• **JOB**
Retype only what runs from the first line of the listing to the line holding "R = math.radians", both included. Do not retype the pictures.

Data records
□ □ □

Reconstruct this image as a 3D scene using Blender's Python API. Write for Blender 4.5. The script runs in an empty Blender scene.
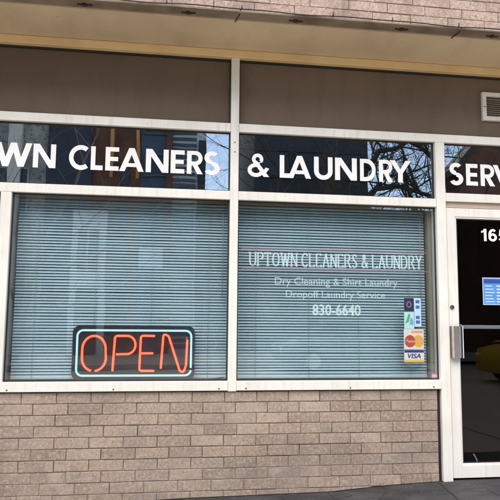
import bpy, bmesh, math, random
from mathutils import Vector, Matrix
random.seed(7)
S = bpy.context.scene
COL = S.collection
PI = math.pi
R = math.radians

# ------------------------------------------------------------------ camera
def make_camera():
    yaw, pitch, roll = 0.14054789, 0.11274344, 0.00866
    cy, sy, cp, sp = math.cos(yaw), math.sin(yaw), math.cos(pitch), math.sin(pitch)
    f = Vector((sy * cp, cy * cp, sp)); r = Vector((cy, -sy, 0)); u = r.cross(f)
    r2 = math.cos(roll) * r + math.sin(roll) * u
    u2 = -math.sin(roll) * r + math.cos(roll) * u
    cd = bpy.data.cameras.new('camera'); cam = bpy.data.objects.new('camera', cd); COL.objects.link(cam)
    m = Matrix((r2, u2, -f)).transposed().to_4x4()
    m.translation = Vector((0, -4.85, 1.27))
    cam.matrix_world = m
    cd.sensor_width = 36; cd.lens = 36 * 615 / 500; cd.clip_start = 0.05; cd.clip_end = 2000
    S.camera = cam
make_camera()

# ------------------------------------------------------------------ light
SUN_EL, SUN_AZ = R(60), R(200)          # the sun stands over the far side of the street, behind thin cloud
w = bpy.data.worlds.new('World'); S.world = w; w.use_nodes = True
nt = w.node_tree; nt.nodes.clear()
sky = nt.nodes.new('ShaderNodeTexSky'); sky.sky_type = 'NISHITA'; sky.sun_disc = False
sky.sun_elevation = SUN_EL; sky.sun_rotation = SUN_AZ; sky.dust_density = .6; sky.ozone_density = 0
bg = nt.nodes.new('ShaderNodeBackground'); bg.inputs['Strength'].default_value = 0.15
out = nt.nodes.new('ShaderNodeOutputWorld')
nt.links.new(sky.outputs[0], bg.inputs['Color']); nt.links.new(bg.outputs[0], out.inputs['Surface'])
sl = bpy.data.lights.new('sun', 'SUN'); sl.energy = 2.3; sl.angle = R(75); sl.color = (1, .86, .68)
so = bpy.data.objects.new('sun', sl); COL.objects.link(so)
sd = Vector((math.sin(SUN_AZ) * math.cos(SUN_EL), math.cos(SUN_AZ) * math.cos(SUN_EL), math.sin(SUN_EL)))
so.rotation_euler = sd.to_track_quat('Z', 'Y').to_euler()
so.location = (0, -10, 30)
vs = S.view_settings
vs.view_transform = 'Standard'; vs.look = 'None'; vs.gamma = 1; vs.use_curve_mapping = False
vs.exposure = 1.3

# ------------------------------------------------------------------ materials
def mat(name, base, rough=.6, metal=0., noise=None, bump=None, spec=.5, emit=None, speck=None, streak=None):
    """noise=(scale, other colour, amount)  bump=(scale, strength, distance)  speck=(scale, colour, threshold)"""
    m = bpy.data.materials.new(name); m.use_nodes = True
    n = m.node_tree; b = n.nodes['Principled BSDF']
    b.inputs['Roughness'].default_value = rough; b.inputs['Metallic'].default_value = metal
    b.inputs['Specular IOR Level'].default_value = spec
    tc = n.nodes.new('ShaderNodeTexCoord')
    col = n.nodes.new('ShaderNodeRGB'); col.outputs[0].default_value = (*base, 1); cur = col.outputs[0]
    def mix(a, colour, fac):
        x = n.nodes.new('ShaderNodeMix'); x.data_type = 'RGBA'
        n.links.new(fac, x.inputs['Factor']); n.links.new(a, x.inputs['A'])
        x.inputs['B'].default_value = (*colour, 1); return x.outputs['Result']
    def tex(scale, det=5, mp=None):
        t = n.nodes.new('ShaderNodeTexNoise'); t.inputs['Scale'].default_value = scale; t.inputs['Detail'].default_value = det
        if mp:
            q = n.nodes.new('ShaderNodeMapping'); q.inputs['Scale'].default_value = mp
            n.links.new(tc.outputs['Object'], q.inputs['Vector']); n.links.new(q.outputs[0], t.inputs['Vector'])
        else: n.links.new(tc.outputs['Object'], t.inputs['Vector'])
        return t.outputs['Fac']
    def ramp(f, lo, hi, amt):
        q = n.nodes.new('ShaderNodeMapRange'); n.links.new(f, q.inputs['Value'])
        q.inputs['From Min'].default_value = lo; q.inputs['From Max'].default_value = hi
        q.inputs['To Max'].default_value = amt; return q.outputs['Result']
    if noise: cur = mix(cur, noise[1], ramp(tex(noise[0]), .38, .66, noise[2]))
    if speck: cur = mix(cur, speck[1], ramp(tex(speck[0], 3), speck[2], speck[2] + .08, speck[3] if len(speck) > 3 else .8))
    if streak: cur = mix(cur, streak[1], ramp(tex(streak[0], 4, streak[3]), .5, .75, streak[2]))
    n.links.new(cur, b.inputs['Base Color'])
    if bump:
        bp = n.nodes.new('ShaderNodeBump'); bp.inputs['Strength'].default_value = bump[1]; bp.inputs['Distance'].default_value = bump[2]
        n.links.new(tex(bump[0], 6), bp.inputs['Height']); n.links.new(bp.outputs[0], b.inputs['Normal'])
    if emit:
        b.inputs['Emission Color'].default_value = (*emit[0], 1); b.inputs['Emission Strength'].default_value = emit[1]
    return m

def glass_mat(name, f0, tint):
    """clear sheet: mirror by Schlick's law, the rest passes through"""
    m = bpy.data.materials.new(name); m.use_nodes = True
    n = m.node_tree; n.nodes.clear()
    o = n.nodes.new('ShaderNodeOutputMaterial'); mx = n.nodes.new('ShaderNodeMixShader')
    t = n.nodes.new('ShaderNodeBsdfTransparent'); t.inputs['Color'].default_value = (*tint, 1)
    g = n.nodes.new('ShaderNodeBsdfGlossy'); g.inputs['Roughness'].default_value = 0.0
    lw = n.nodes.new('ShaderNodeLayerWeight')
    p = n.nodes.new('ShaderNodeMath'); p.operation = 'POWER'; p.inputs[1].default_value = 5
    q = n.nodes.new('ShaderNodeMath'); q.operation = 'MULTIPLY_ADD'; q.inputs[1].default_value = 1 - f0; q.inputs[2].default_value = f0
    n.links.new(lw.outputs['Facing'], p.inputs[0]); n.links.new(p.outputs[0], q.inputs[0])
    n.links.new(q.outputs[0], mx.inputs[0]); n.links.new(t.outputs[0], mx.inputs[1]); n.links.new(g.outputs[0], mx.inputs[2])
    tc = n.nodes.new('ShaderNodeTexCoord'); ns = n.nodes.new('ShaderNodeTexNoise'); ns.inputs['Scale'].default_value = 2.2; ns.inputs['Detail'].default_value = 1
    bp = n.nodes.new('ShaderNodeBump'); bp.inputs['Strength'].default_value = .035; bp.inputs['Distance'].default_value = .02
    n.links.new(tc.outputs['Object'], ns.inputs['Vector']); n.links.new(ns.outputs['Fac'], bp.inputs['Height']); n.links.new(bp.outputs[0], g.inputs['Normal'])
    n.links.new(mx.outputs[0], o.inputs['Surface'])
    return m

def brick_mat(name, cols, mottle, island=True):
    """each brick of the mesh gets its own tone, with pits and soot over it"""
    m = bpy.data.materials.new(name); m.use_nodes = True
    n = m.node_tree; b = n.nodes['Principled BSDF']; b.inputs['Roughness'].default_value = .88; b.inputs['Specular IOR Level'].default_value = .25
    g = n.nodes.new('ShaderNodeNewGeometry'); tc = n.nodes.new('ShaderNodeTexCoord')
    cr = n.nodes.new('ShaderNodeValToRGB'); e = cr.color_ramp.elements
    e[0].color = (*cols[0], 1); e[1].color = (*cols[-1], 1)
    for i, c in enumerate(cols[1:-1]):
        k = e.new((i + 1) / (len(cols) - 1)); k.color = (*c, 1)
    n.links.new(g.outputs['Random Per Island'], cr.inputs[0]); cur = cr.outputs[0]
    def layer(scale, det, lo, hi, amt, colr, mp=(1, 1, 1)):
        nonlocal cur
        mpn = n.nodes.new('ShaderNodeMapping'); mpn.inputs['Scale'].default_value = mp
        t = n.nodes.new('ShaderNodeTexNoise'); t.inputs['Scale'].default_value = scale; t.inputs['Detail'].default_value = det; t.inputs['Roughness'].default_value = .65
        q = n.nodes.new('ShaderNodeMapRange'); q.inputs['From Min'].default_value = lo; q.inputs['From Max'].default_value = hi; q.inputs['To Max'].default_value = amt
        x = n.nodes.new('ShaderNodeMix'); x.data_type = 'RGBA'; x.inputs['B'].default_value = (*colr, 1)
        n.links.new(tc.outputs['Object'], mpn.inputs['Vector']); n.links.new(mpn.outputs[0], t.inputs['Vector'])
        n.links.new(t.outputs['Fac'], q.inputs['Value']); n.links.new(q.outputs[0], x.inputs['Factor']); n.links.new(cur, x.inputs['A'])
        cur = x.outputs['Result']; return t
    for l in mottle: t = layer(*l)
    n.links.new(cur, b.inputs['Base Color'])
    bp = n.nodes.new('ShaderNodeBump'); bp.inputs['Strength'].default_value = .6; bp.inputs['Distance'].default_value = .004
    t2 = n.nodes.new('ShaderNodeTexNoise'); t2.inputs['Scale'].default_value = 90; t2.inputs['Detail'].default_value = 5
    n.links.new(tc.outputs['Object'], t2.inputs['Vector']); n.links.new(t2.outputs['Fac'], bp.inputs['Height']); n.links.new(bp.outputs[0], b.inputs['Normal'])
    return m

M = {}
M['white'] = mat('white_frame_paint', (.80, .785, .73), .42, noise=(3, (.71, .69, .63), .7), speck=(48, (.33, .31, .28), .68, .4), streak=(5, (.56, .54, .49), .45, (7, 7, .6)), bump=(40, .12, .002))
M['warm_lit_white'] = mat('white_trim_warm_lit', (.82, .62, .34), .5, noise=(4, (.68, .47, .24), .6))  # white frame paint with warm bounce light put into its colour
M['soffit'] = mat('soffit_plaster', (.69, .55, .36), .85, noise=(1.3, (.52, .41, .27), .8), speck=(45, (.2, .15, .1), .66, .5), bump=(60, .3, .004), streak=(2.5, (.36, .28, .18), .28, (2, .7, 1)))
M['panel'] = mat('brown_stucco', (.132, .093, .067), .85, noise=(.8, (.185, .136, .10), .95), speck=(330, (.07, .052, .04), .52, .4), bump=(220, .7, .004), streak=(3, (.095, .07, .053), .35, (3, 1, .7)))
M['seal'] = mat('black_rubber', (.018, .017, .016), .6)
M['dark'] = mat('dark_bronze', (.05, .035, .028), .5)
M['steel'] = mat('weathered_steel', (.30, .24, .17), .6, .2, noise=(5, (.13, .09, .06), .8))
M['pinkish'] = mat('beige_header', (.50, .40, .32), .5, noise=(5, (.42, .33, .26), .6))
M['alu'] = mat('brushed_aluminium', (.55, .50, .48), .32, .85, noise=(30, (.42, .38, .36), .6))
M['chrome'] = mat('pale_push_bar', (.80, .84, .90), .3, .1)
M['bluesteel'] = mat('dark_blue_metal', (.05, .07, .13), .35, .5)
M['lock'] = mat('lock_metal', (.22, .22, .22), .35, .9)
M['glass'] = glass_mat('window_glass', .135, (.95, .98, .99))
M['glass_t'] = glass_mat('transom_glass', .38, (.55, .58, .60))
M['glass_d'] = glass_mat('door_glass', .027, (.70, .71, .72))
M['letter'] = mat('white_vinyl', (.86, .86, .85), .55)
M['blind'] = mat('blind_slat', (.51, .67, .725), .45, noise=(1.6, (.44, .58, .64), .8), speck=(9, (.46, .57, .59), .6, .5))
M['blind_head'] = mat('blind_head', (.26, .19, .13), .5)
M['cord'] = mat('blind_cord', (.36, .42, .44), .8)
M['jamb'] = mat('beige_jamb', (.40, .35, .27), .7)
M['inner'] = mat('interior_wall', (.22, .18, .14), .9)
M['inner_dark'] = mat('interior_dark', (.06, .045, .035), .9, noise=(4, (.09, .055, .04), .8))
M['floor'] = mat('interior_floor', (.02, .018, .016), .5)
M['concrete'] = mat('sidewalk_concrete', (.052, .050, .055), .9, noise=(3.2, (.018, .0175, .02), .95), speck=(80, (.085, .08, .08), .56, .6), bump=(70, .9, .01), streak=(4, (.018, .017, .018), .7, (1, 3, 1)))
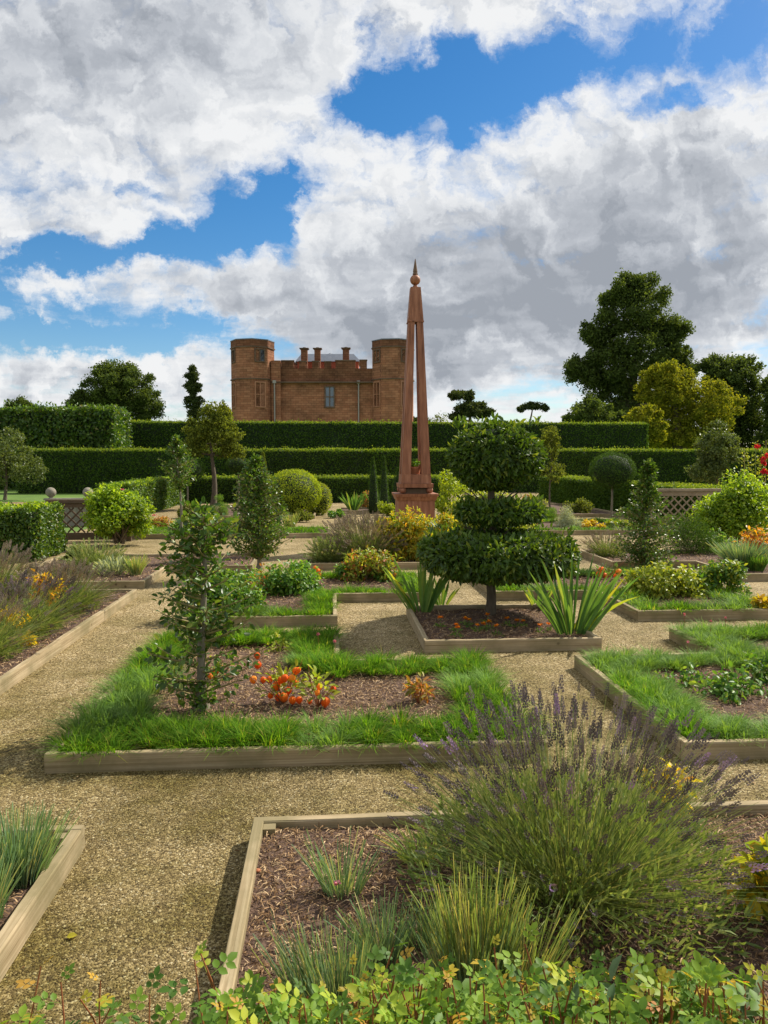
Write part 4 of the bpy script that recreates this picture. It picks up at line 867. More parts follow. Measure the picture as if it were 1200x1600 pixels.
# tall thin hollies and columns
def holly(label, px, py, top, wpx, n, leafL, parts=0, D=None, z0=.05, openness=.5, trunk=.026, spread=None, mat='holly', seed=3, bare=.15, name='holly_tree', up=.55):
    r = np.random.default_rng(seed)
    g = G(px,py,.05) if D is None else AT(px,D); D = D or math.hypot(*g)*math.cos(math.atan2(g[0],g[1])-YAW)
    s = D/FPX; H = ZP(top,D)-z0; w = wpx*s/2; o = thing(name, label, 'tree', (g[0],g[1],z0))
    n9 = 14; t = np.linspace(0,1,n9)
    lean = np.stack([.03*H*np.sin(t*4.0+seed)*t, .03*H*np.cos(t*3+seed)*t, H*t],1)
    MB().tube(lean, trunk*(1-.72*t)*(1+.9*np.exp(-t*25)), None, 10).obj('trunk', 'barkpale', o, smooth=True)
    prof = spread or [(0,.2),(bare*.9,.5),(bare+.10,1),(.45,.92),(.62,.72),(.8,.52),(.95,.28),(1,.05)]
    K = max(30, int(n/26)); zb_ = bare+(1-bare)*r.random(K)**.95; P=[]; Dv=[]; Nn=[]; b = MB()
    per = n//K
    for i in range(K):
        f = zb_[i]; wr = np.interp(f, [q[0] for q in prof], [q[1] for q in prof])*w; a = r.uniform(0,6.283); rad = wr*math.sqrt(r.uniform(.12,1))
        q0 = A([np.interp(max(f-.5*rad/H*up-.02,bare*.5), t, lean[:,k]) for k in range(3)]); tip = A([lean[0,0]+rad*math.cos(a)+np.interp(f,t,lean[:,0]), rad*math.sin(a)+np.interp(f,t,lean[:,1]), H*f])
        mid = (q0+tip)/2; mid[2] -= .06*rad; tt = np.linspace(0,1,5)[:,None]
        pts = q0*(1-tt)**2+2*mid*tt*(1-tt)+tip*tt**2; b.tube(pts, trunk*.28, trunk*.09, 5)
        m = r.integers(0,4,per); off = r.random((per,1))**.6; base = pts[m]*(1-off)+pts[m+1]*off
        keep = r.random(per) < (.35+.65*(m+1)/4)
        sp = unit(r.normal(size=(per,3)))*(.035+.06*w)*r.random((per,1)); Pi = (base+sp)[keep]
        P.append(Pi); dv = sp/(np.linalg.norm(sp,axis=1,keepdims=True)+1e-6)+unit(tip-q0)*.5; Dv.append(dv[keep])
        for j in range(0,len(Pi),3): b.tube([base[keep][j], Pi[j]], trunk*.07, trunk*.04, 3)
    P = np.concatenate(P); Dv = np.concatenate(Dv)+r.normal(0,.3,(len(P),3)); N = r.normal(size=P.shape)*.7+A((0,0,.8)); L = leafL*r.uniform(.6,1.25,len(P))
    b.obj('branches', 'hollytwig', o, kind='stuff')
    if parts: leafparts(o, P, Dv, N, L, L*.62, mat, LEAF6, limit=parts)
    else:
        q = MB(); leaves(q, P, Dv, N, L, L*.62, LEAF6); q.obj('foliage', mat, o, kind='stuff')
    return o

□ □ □

• **FINISHED ANSWER**
Reconstruct this image as a 3D scene using Blender's Python API. Write for Blender 4.5. The script runs in an empty Blender scene.
import bpy, bmesh, math, random
from mathutils import Vector, Matrix
random.seed(7)
S = bpy.context.scene
COL = S.collection
PI = math.pi
R = math.radians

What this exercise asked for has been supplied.